Der zweite Faktor, der das Finanzergebnis belastete, war die negative Neubewertung der offenen Währungspositionen und wurden offenbar mehrfach auf dem falschen Fuß erwischt, so dass sie zuerst verloren, als der Rubel schwächer wurde, und dann wieder verloren, als er sich erholte“, erklärte Tulin. Die Banken hätten bisher keine weiteren „signifikanten Verluste“ erlitten, fügte er hinzu. Im Februar gestattete die Zentralbank den Kreditinstituten, auf die Risikovorsorge für Kredite an Kreditnehmer, die von den neuen Sanktionen betroffen sind, sowie für umstrukturierte Kredite zu verzichten. Zum Ende des ersten Halbjahres waren etwa drei Viertel der 329 operativen Banken rentabel, während ein Viertel (81) rote Zahlen schrieb.
Betroffen seien vor allem große Banken, kleine Kreditinstitute weniger, so Tulin. Kleine und mittlere Banken sind kaum von Sanktionen betroffen und sind zudem weniger in den internationalen Geschäften eingebunden. Zwar hat nur eine Minderheit der systemrelevanten Banken (40%) Verluste gemacht. Diese waren aber so groß, dass die positiven Ergebnisse der Mehrheit überkompensiert wurden: „Die kumulierten Verluste beliefen sich brutto auf 1,9 Bill Rubel, der Gewinne der profitablen Banken auf 400 Mrd Rubel“, sagte Tulin. Er betonte, dass die „absolute Mehrheit“ der von den Banken verzeichneten Verluste nicht zu einem Verstoß gegen die vorgeschriebenen Kapitaladäquanzquoten geführt habe.

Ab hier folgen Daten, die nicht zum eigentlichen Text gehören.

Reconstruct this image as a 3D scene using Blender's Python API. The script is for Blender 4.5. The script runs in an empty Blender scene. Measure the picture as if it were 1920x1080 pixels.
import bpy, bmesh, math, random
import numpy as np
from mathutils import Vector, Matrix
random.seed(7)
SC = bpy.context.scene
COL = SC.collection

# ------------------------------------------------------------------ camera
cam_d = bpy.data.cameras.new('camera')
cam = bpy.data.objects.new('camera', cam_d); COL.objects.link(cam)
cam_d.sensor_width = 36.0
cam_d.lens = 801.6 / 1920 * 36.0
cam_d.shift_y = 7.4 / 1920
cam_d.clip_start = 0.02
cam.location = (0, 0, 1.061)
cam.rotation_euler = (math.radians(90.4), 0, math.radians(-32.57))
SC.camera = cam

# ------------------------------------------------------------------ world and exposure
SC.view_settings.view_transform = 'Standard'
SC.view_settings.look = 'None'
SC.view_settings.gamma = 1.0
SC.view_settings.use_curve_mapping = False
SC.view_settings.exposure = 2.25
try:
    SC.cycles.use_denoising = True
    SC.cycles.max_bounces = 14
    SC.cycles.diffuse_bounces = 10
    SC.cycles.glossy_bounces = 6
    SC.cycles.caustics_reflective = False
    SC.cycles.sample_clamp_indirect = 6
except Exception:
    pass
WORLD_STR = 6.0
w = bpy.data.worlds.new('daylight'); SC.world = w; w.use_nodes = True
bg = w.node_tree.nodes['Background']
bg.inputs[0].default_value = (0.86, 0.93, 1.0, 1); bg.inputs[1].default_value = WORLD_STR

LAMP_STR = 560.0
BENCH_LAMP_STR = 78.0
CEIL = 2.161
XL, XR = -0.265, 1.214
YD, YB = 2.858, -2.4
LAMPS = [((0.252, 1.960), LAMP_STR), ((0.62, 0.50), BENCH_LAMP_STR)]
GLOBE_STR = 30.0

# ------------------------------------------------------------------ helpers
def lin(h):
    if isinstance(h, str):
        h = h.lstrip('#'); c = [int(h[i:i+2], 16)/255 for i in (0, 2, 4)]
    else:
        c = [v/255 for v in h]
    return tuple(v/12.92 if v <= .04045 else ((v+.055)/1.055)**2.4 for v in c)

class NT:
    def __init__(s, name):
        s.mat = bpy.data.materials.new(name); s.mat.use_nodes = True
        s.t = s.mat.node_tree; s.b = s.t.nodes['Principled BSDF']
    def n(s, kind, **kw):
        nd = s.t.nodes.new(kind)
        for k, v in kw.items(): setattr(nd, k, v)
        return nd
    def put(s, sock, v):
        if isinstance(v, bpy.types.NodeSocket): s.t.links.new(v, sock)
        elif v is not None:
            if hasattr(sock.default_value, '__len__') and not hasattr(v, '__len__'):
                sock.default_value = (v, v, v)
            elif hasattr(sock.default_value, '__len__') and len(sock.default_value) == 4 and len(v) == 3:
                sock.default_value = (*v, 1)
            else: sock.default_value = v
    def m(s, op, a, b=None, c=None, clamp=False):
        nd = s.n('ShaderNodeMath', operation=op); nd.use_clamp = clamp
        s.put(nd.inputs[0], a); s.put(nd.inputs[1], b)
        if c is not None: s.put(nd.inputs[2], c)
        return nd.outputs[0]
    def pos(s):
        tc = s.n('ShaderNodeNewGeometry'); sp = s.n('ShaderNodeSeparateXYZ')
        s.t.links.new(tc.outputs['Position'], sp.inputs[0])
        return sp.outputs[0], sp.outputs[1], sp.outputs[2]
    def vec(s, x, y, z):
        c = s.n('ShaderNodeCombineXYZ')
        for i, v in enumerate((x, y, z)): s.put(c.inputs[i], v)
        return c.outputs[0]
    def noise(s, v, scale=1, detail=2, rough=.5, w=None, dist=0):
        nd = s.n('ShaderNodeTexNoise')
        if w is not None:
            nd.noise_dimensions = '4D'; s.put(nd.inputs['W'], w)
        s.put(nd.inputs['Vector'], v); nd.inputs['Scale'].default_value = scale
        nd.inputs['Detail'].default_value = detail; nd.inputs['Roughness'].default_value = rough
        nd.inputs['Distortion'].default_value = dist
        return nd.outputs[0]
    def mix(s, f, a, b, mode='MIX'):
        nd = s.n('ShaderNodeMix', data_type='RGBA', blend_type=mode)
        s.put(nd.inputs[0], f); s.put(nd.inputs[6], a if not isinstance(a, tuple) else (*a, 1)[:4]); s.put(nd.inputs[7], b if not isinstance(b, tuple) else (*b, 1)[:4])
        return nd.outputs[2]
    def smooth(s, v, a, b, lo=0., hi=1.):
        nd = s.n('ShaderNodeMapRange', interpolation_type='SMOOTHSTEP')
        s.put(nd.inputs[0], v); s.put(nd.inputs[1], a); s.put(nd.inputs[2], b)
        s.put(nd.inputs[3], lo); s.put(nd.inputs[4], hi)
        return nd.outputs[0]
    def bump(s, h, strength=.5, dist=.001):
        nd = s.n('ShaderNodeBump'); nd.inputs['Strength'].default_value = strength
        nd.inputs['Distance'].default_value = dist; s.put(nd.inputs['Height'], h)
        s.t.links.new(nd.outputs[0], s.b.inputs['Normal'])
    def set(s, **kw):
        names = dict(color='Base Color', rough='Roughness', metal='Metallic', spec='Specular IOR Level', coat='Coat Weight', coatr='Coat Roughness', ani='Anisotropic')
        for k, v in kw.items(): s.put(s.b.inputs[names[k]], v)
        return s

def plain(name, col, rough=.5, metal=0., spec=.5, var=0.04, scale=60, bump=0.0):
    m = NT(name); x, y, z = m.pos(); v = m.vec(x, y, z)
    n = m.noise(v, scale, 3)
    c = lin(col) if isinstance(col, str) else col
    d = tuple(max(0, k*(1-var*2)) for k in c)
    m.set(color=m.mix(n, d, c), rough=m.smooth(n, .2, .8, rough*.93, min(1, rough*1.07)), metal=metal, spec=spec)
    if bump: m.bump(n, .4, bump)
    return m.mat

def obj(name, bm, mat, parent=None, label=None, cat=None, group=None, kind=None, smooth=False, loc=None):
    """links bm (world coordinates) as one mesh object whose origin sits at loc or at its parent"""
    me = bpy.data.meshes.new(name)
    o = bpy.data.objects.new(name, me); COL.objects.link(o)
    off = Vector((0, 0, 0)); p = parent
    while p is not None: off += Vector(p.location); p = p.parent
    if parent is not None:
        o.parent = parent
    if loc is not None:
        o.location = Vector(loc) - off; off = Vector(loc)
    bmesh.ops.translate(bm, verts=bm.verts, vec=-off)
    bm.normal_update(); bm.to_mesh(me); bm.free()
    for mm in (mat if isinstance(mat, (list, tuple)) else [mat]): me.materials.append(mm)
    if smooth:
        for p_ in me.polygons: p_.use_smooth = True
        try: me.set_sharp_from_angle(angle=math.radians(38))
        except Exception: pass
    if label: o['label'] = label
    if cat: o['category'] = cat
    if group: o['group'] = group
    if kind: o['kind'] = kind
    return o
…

Reserven sind offenbar noch ausreichend
Wir können sagen, dass wir es bisher „mit wenig Blut“ geschafft haben“, so Tulin. Die Banken verfügen über eine Kapitalreserve von etwa 7 Bill Rubel. Dies sei der Betrag, den Kreditinstitute verlieren könnten, ohne die wichtigsten Eigenkapitalquoten zu verletzen. „Etwas vereinfacht kann man sagen, dass durch die Verluste der Banken ein kleinerer Teil dieser Sicherheitsmarge aufgebraucht wurde. Dies sind nicht die teuersten Kosten für die Bewältigung der Folgen des massiven Schlags, der unserem Bankensystem durch die Sanktionen zugefügt wurde“, so Tulin. Er gab keine Prognose für das Finanzergebnis des Sektors am Ende des Jahres ab, verwies aber darauf, dass die Banken bis Jahresende noch einige Probleme mit eingefrorenen Auslandsguthaben und -geschäften lösen könnten, den Umfang offener Währungspositionen reduzieren und damit den Umfang der Verluste verringern. Tulin zufolge bleibt die Frage der Qualität der Kreditportfolios der Banken unsicher, aber die Verluste auf sie wird in der Zeit gestreckt werden.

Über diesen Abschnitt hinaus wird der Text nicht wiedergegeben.